Александра Осиповна Смирнова-Россет пишет в мемуарах: «Великий князь Михаил Павлович тогда был за границей, где и обрел вюртембергское сокровище, которое отравило его жизнь».
Чем так насолила Елена Павловна «своенравной Россети»? Возможно, ее отношение – это отражение отношения великой княгини, а потом императрицы Александры Федоровны, жены Николая, которая золовку недолюбливала. Не стоит забывать, что «подковерные игры» – неизбежная сторона жизни любого Двора. Совсем не случайно Петр Андреевич Вяземский писал жене 2 января 1832 г. о Елене Павловне: «…здесь не заживется, ибо не уживется, и разногласие ее с прочими членами царской семьи слишком резко».
Неприязнь эта зародилась с самых первых дней знакомства. Александра Федоровна записала в дневнике в день свадьбы Михаила и Елены: «Необходимо описать здесь еще день свадьбы… ввиду его важного значения для меня, так как он даровал мне невестку – спутницу в моей грядущей жизни. Дружба которой могла бы сделать мое существование и жизнь во многих отношениях прекрасными, но холодность которой могла бы также послужить мне источником не одного печального часа…». Видимо, она уже тогда подозревала, что отношения не сложатся – обе принцессы слишком разные по характеру. Возможно, Александра казалась Елене чересчур сентиментальной, но, скорее, именно Елена представилась Александре слишком амбициозной. При всей своей хрупкости и романтичности Александра все же дочь королевы Луизы Прусской, не отступавшей перед самим Наполеоном. Кроме того, она была женой своего мужа – и его верной соратницей в нелегком пути к трону. По ее мнению, Елена должна была «знать свое место», а Елена отнюдь не была склонна оставаться на вторых ролях.
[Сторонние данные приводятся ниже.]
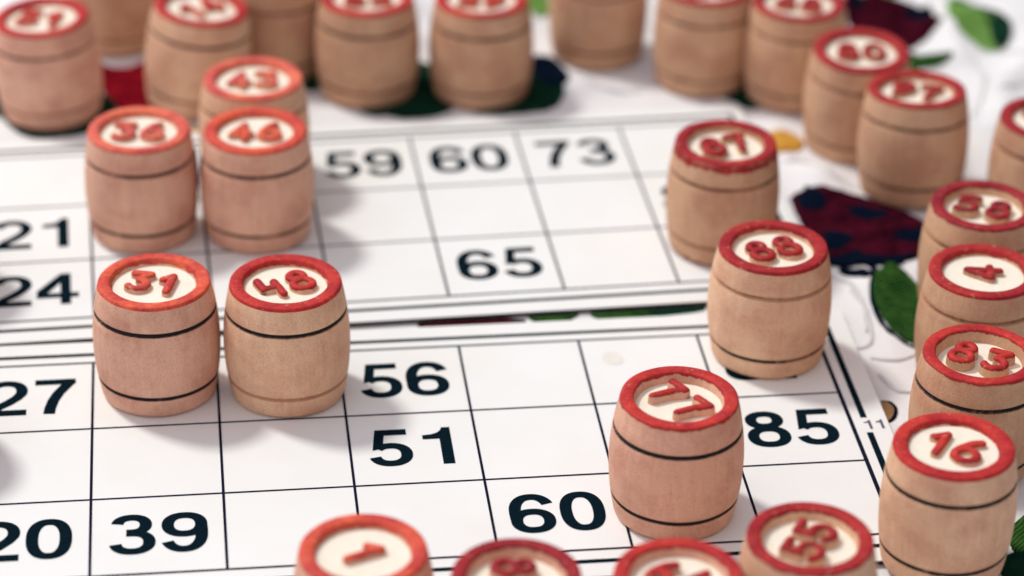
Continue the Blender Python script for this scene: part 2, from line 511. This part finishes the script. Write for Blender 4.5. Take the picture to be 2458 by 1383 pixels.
flower([(1898, 474), (1953, 456), (2034, 466), (2110, 488), (2190, 518), (2245, 570), (2205, 628), (2130, 642), (2050, 642), (1990, 628), (1950, 580), (1918, 530)],
       [(1950, 484, 0.17, 0.2), (2088, 528, 0.17, 0.17), (2012, 585, 0.16, 0.16), (2180, 590, 0.14, 0.14), (2030, 630, 0.3, 0.1), (2120, 636, 0.3, 0.09)], M_RED, 'dark crimson embroidered poppy with navy spots')
flower([(2020, 20), (2080, 6), (2140, 10), (2200, 36), (2258, 66), (2235, 92), (2180, 112), (2150, 140), (2080, 130), (2030, 70)],
       [(2048, 38, 0.13, 0.2), (2200, 54, 0.15, 0.2)], M_RED, 'dark red embroidered poppy at the back right')
patch('embroidered_flower', px([(235, 185), (300, 170), (365, 190), (370, 262), (310, 275), (262, 240)]), M_BRIGHTRED, cloth, thick=0.03, label='bright red embroidered petal at the back left')
c = pixel_to_plane(1130, 776, Z_CLOTH)
patch('embroidered_flower', blob(c.x, c.y, 0.42, 0.2, 14, 0.25), M_RED, cloth, lift=0.0, thick=0.012, label='red embroidered petal showing in the gap between the cards')
# leaves, and dark green patches standing in for shade between back barrels
def leaf(pts, mat, label=None, vein=None, halves=None):
    o = patch('embroidered_leaf_or_shade', px(pts), mat, cloth, lift=0.012, thick=0.028, label=label, jag=0.018)
    if vein:
        thread_line('vein', px(vein), M_DEEPGREEN, o, 0.02).location.z = 0.022 * S
    return o
leaf([(2132, 640), (2100, 684), (2094, 716), (2108, 760), (2140, 800), (2190, 826), (2250, 838), (2262, 780), (2215, 700), (2165, 662)], M_GREEN, 'green embroidered leaf with a stitched edge', vein=[(2134, 650), (2150, 700), (2185, 760), (2240, 825)])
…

Не гладко складывались также отношения Елены Павловны с мужем. В мае 1828 г. великий князь Константин Павлович писал брату Николаю: «Положение Елены Павловны оскорбительно для женского самолюбия и для той деликатности, которая вообще свойственна женщинам. Это – потерянная женщина, если плачевное положение, в котором она находится, не изменится». Великий князь был равнодушен к супруге и не стеснялся это показывать. Она так и не подарила ему сына, которого он мог бы воспитывать на свой лад, а интересы мужа и жены слишком различны, чтобы они могли хотя бы подружиться. Михаил занимался делами артиллерийского училища, а для Елены Павловны вскоре нашлась другая работа.
* * *
Вдовствующая императрица Мария Федоровна после смерти мужа посвятила себя благотворительности. И речь шла не просто о милостыне, раздаваемой щедрой рукой. Под патронажем императрицы возникла целая система больниц для бедных, больницы для бедных, родовспомогательных госпиталей, «вдовьих домов», училищ (в том числе уникальное Санкт-Петербургское училище глухонемых в Павловске), а также кредитных учреждений. В своем завещании Мария Федоровна передала Елене Павловне надзор за Мариинским институтом благородных девиц и Повивальным институтом. «Зная твердость и доброту характера своей невестки, – писала вдовствующая императрица, – я убеждена, что эти институты будут всегда процветать и приносить пользу государству».
Елена Павловна не только сохранила все учреждения, организованные Марией Федоровной, но и приумножила их. Под ее руководством еще в 1820 г. в Петербурге организовано первое в России бессословное женское училище.
Вскоре к Елене Павловна перешел также надзор за Мариинской больницей для бедных. Эта больница – еще один проект Марии Федоровны, подавшей идею Александру I таким образом отметить 100-летний юбилей Петербурга. Именно Мариинская больница приняла на себя удар холерной эпидемии 1831–1832 гг., тифозной эпидемии 1846 г. и помогла беднейшим жителям Петербурга пережить холеру в 1870–1873 гг.